* TASK MATERIAL:
** Start **
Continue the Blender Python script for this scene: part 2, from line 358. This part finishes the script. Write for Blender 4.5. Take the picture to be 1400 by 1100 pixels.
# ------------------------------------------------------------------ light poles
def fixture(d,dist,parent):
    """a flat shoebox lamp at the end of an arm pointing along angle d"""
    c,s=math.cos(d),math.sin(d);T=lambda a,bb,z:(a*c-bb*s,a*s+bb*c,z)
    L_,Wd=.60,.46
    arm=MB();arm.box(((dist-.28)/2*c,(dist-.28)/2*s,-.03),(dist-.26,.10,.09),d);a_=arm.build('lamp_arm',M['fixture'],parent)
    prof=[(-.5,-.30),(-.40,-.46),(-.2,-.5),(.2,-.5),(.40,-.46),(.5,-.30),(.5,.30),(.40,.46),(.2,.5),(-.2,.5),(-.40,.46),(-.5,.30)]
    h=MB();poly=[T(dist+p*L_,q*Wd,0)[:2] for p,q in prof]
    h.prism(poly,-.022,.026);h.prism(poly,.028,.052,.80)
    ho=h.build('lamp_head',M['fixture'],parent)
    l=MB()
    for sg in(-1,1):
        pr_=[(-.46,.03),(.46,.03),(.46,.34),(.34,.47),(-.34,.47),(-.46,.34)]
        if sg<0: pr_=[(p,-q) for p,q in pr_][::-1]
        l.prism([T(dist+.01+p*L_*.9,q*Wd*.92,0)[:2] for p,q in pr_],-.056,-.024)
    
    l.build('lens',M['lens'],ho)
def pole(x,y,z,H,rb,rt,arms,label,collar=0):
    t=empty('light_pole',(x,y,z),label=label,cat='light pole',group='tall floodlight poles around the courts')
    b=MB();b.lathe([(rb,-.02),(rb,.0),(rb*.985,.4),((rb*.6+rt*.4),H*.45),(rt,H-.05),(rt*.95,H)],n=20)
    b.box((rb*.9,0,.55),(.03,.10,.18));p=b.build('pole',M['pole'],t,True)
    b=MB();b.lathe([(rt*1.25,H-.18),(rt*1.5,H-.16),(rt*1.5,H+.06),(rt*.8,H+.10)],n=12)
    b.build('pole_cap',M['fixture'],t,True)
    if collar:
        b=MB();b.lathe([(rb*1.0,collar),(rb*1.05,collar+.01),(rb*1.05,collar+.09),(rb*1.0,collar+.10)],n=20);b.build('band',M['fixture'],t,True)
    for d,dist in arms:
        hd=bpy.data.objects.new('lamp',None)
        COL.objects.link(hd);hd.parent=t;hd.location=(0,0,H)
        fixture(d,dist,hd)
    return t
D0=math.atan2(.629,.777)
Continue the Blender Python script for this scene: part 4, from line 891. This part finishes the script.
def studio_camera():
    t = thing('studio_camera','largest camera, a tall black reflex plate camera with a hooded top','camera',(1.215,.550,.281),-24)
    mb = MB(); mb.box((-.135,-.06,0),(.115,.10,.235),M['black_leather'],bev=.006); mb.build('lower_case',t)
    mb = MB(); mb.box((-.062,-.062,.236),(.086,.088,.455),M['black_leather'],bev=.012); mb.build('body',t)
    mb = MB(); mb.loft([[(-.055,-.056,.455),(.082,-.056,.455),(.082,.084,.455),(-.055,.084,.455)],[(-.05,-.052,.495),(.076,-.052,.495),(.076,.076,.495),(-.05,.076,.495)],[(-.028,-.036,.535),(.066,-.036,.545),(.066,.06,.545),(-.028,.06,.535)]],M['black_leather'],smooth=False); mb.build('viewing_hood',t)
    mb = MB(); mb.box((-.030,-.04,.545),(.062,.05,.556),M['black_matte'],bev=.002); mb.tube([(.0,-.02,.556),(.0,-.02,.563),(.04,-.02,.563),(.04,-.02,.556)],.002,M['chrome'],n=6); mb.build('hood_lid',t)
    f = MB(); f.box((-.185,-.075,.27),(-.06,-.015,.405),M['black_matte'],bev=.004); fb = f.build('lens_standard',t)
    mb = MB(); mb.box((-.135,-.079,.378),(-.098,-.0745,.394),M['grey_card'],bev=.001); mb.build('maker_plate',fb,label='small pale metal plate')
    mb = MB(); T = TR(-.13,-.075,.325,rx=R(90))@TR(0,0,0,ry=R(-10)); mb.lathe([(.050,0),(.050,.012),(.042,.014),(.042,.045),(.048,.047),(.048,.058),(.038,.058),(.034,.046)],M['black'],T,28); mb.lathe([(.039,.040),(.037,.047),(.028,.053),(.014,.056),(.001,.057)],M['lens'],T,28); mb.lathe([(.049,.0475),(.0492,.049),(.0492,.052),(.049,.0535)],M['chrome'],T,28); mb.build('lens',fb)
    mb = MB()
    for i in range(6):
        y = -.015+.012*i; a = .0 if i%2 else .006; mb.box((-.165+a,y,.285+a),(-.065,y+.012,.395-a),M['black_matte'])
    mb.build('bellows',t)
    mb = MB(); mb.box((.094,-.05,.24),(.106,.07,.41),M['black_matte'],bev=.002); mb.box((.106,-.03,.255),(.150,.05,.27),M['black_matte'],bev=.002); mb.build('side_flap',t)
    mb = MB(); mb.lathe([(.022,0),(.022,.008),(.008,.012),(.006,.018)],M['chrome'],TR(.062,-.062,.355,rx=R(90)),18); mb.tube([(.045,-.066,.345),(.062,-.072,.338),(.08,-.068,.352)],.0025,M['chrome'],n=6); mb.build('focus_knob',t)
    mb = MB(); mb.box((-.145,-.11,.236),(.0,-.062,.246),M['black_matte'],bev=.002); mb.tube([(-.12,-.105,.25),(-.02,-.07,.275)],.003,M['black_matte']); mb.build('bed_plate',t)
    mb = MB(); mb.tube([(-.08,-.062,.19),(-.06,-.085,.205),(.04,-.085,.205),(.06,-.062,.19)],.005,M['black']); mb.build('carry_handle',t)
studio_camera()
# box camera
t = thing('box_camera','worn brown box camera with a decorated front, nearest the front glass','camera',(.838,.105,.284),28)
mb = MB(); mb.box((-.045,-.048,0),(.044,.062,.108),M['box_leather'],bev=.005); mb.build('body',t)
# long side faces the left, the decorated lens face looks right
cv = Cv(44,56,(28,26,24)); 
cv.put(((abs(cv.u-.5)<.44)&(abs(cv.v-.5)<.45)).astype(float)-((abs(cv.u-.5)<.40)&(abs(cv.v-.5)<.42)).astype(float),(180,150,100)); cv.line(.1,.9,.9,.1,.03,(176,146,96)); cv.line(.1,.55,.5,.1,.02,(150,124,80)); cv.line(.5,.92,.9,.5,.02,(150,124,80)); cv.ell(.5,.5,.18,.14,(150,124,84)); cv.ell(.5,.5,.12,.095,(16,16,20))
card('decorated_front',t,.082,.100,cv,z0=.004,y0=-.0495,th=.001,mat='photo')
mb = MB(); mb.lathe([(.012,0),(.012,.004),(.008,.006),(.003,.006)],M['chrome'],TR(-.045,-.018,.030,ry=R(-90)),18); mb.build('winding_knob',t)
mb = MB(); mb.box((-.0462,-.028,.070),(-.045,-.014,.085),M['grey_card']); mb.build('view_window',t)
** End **
* WHAT IS ASKED:
Please copy, word for word, every line from the first line of the records through the line containing "l.prism([T(dist+.01+p*L_*.9,q*Wd*.92,0)[:2] for p,q", with both of those lines included and nothing else.

* SOLUTION:
Continue the Blender Python script for this scene: part 2, from line 358. This part finishes the script. Write for Blender 4.5. Take the picture to be 1400 by 1100 pixels.
# ------------------------------------------------------------------ light poles
def fixture(d,dist,parent):
    """a flat shoebox lamp at the end of an arm pointing along angle d"""
    c,s=math.cos(d),math.sin(d);T=lambda a,bb,z:(a*c-bb*s,a*s+bb*c,z)
    L_,Wd=.60,.46
    arm=MB();arm.box(((dist-.28)/2*c,(dist-.28)/2*s,-.03),(dist-.26,.10,.09),d);a_=arm.build('lamp_arm',M['fixture'],parent)
    prof=[(-.5,-.30),(-.40,-.46),(-.2,-.5),(.2,-.5),(.40,-.46),(.5,-.30),(.5,.30),(.40,.46),(.2,.5),(-.2,.5),(-.40,.46),(-.5,.30)]
    h=MB();poly=[T(dist+p*L_,q*Wd,0)[:2] for p,q in prof]
    h.prism(poly,-.022,.026);h.prism(poly,.028,.052,.80)
    ho=h.build('lamp_head',M['fixture'],parent)
    l=MB()
    for sg in(-1,1):
        pr_=[(-.46,.03),(.46,.03),(.46,.34),(.34,.47),(-.34,.47),(-.46,.34)]
        if sg<0: pr_=[(p,-q) for p,q in pr_][::-1]
        l.prism([T(dist+.01+p*L_*.9,q*Wd*.92,0)[:2] for p,q in pr_],-.056,-.024)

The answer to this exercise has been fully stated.